Supplied material:
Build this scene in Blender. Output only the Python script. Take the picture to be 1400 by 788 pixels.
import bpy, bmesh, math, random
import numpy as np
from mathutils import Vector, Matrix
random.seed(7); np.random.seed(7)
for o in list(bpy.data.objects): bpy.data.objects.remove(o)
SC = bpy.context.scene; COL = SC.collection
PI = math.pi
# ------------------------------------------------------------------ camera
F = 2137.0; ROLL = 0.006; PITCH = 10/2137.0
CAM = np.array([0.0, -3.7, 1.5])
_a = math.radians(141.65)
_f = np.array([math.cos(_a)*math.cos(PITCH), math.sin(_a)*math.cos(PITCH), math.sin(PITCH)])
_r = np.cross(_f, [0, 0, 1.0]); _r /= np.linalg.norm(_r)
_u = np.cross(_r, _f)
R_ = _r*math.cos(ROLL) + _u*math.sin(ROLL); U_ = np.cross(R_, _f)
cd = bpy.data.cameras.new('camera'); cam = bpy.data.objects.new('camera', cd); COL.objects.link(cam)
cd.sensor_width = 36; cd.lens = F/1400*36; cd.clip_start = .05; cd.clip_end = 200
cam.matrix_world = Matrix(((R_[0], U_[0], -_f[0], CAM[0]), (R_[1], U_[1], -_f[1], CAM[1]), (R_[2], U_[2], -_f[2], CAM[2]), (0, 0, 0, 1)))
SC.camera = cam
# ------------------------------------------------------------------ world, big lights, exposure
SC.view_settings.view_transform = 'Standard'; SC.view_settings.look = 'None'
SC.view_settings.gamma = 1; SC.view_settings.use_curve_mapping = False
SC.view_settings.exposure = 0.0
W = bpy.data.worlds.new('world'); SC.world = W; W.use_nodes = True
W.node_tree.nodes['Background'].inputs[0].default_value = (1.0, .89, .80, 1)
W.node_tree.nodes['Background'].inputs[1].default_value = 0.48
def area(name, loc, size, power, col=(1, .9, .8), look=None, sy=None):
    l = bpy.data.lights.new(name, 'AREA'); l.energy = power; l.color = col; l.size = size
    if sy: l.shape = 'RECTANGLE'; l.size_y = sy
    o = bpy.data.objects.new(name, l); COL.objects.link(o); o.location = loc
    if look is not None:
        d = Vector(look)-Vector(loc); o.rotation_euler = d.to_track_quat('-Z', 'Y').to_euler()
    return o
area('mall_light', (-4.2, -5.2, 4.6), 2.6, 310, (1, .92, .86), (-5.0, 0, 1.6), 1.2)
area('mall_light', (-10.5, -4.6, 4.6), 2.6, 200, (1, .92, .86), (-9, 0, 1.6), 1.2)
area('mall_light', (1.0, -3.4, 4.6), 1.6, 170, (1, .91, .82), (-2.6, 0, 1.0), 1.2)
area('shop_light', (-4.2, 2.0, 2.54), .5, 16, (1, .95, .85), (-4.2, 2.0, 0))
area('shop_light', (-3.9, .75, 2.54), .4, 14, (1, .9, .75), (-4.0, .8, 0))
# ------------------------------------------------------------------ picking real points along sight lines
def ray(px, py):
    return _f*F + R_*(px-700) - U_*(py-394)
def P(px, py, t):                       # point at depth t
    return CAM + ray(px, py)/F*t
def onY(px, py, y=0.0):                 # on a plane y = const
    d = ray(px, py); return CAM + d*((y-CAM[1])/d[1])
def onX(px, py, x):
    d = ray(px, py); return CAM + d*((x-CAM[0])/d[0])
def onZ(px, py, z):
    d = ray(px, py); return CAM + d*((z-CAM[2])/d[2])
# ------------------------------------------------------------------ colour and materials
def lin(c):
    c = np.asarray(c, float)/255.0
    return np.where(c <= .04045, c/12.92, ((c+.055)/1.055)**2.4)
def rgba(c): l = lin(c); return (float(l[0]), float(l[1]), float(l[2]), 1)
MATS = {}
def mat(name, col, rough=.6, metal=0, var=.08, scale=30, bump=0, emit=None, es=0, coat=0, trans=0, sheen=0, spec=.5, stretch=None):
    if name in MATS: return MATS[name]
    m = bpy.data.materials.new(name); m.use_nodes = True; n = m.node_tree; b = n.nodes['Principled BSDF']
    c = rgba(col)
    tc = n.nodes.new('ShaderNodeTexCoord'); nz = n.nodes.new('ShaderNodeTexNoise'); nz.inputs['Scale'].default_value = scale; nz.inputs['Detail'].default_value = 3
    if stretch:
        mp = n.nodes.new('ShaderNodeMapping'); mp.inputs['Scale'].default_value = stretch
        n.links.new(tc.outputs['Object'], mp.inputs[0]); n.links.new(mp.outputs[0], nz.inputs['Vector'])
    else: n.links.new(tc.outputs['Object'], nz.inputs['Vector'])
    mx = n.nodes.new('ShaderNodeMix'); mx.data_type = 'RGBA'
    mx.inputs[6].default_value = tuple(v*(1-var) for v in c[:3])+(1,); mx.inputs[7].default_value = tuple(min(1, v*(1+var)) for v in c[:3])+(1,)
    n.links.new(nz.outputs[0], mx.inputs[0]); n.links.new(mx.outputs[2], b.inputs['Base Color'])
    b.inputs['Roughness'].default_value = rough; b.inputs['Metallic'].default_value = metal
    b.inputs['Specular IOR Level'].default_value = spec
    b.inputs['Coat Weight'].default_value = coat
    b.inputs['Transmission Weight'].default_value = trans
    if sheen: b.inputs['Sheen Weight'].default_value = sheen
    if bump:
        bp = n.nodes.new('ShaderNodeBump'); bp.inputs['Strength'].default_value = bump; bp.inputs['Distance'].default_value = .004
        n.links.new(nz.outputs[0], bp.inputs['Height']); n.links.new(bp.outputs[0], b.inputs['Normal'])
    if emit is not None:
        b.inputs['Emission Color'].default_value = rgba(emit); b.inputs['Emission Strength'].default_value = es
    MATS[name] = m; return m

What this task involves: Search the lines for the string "scene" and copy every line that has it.

Task output:
Build this scene in Blender. Output only the Python script. Take the picture to be 1400 by 788 pixels.
SC = bpy.context.scene; COL = SC.collection